There are also love letters from Gary Cooper (unsigned, for he and Neal were careful not to put names on their correspondence). But the feelings expressed are so vibrant that it’s clear why Neal chose to save them: “There never was a more welcome sound than your angel voice just a minute ago. … Thank you, thank you my darling for being home when I called and making everything in this world look so beautiful. I love you, I adore you.”

There are remembrances of family as well: honeymoon photos; pictures of family holiday gatherings; letters from her daughters (one beginning “Most treasured Mummy … ”); and cards from grandchildren to “Mormor” (the Norwegian term for Grandma, a nod to the Dahl family’s Scandinavian roots).

Tucked amid the glamorous headshots and not-so-glamorous tax returns, there are also unexpected moments of grace. Underneath an invitation to her son’s 30th birthday party — hosted by her ex-husband and his new wife, in the home that used to be hers — is a copy of the letter Neal wrote in response: “Everyone thinks, and now I agree, that the time has come to put my bitterness aside. … I offer you both my genuine love and support; and I pray that we are able to reach this point of understanding.”

Next in the stack is Dahl’s response, almost giddy with relief: “We both want to say how grateful we are for your splendid and generous gesture of friendship and we return it to you in full.”

Neal’s papers offer a firsthand glimpse into the life of a movie star, but her life was about far more than Hollywood glamour. Her papers show the compromises that come with being a working actress, the struggles of juggling family and career and the fears of financial insecurity that follow a bitter divorce. But Neal’s ultimate acceptance is also an inspiring lesson. After all the heartaches and pain in her life, she wrote, what remained was love.

“The Dahls entrusted Northwestern with a tremendous gift, the record of their mother’s life,” says Leonard. “It’s our privilege to preserve that gift, to share it with our patrons and to use it to educate future generations of students and scholars.”

Asked how she would like her mother to be remembered, her daughter Lucy refers to a letter Neal wrote to Larry King in 2002, when he was compiling his book of celebrity eulogies, Remember Me When I’m Gone. “Remember me as an actress,” Neal wrote. “I thank God for my ability and my own will for the stamina required in a business without mercy. I trust I will be remembered by Hollywood and the legitimate theater; after all, I gave them all I had.”

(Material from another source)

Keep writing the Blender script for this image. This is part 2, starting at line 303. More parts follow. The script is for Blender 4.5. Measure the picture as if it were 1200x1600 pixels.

But the letter ends on a more personal note: “I would like to be remembered as someone who put herself out there, someone who reached out to all people with affection, wonder and admiration. … My friends have been as important to me as my immediate family. But it is my darling children who always, always hold my heart. … My mothering was sadly and viciously killed by strokes, which I have often thought should have taken me because I was denied the privilege and joy of nurturing my nippers. But they must know they were always loved unconditionally.”

Neal’s children hope their donation will help keep Patricia Neal’s legacy alive. But don’t look for that letter to Larry King among the boxes at Northwestern. “It is something we chose to keep and treasure ourselves,” says Lucy.